● Task
Word for word, restate every line of the listing that follows.

:::::

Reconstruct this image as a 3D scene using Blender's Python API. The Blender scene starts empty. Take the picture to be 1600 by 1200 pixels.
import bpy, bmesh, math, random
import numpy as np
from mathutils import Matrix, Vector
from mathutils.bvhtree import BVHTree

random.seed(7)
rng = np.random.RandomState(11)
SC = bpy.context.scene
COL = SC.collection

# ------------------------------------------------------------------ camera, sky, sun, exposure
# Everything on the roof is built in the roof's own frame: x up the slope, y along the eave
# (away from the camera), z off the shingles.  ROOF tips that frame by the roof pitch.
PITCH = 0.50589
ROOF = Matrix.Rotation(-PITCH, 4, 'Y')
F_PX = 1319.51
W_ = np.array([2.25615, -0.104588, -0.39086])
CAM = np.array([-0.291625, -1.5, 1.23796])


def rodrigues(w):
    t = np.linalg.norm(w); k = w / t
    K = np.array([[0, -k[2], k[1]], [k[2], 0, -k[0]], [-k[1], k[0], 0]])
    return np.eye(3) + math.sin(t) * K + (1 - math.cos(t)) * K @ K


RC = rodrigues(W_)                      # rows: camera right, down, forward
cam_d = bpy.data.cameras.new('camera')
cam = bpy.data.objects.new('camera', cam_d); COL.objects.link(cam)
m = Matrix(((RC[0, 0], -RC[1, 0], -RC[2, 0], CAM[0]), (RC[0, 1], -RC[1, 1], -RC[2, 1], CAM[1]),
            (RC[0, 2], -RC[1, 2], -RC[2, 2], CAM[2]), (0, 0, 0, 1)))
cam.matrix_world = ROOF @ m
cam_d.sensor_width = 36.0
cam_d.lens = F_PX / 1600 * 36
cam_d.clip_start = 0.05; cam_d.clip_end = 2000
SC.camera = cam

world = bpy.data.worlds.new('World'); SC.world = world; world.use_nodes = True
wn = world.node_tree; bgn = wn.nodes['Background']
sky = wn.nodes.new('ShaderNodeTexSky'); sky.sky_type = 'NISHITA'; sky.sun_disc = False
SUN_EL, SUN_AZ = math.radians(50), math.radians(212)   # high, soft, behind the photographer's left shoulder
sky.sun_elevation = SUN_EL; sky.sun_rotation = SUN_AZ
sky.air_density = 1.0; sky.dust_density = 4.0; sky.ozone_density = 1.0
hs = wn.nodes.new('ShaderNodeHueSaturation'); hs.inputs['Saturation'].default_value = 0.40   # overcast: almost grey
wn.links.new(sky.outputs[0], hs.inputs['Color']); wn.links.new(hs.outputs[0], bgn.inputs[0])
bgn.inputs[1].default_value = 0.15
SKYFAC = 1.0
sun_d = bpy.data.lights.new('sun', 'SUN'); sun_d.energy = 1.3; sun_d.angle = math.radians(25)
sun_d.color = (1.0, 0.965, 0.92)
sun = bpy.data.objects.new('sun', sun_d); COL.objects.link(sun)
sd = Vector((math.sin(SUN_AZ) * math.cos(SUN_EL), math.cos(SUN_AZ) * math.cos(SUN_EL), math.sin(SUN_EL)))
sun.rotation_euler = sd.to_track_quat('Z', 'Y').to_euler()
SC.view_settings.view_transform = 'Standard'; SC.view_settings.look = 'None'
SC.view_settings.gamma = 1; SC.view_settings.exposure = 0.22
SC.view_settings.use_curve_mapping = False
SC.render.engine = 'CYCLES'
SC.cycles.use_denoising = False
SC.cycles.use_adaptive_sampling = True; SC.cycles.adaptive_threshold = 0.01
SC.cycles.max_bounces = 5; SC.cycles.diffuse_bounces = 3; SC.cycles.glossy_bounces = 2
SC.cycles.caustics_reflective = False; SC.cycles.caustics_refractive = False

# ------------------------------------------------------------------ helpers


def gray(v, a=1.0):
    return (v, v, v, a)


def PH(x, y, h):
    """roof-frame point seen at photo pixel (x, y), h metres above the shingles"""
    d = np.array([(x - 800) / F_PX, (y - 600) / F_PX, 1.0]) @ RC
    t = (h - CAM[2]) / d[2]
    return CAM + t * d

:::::

● Reply
Reconstruct this image as a 3D scene using Blender's Python API. The Blender scene starts empty. Take the picture to be 1600 by 1200 pixels.
import bpy, bmesh, math, random
import numpy as np
from mathutils import Matrix, Vector
from mathutils.bvhtree import BVHTree

random.seed(7)
rng = np.random.RandomState(11)
SC = bpy.context.scene
COL = SC.collection

# ------------------------------------------------------------------ camera, sky, sun, exposure
# Everything on the roof is built in the roof's own frame: x up the slope, y along the eave
# (away from the camera), z off the shingles.  ROOF tips that frame by the roof pitch.
PITCH = 0.50589
ROOF = Matrix.Rotation(-PITCH, 4, 'Y')
F_PX = 1319.51
W_ = np.array([2.25615, -0.104588, -0.39086])
CAM = np.array([-0.291625, -1.5, 1.23796])


def rodrigues(w):
    t = np.linalg.norm(w); k = w / t
    K = np.array([[0, -k[2], k[1]], [k[2], 0, -k[0]], [-k[1], k[0], 0]])
    return np.eye(3) + math.sin(t) * K + (1 - math.cos(t)) * K @ K


RC = rodrigues(W_)                      # rows: camera right, down, forward
cam_d = bpy.data.cameras.new('camera')
cam = bpy.data.objects.new('camera', cam_d); COL.objects.link(cam)
m = Matrix(((RC[0, 0], -RC[1, 0], -RC[2, 0], CAM[0]), (RC[0, 1], -RC[1, 1], -RC[2, 1], CAM[1]),
            (RC[0, 2], -RC[1, 2], -RC[2, 2], CAM[2]), (0, 0, 0, 1)))
cam.matrix_world = ROOF @ m
cam_d.sensor_width = 36.0
cam_d.lens = F_PX / 1600 * 36
cam_d.clip_start = 0.05; cam_d.clip_end = 2000
SC.camera = cam

world = bpy.data.worlds.new('World'); SC.world = world; world.use_nodes = True
wn = world.node_tree; bgn = wn.nodes['Background']
sky = wn.nodes.new('ShaderNodeTexSky'); sky.sky_type = 'NISHITA'; sky.sun_disc = False
SUN_EL, SUN_AZ = math.radians(50), math.radians(212)   # high, soft, behind the photographer's left shoulder
sky.sun_elevation = SUN_EL; sky.sun_rotation = SUN_AZ
sky.air_density = 1.0; sky.dust_density = 4.0; sky.ozone_density = 1.0
hs = wn.nodes.new('ShaderNodeHueSaturation'); hs.inputs['Saturation'].default_value = 0.40   # overcast: almost grey
wn.links.new(sky.outputs[0], hs.inputs['Color']); wn.links.new(hs.outputs[0], bgn.inputs[0])
bgn.inputs[1].default_value = 0.15
SKYFAC = 1.0
sun_d = bpy.data.lights.new('sun', 'SUN'); sun_d.energy = 1.3; sun_d.angle = math.radians(25)
sun_d.color = (1.0, 0.965, 0.92)
sun = bpy.data.objects.new('sun', sun_d); COL.objects.link(sun)
sd = Vector((math.sin(SUN_AZ) * math.cos(SUN_EL), math.cos(SUN_AZ) * math.cos(SUN_EL), math.sin(SUN_EL)))
sun.rotation_euler = sd.to_track_quat('Z', 'Y').to_euler()
SC.view_settings.view_transform = 'Standard'; SC.view_settings.look = 'None'
SC.view_settings.gamma = 1; SC.view_settings.exposure = 0.22
SC.view_settings.use_curve_mapping = False
SC.render.engine = 'CYCLES'
SC.cycles.use_denoising = False
SC.cycles.use_adaptive_sampling = True; SC.cycles.adaptive_threshold = 0.01
SC.cycles.max_bounces = 5; SC.cycles.diffuse_bounces = 3; SC.cycles.glossy_bounces = 2
SC.cycles.caustics_reflective = False; SC.cycles.caustics_refractive = False

# ------------------------------------------------------------------ helpers


def gray(v, a=1.0):
    return (v, v, v, a)


def PH(x, y, h):
    """roof-frame point seen at photo pixel (x, y), h metres above the shingles"""
    d = np.array([(x - 800) / F_PX, (y - 600) / F_PX, 1.0]) @ RC
    t = (h - CAM[2]) / d[2]
    return CAM + t * d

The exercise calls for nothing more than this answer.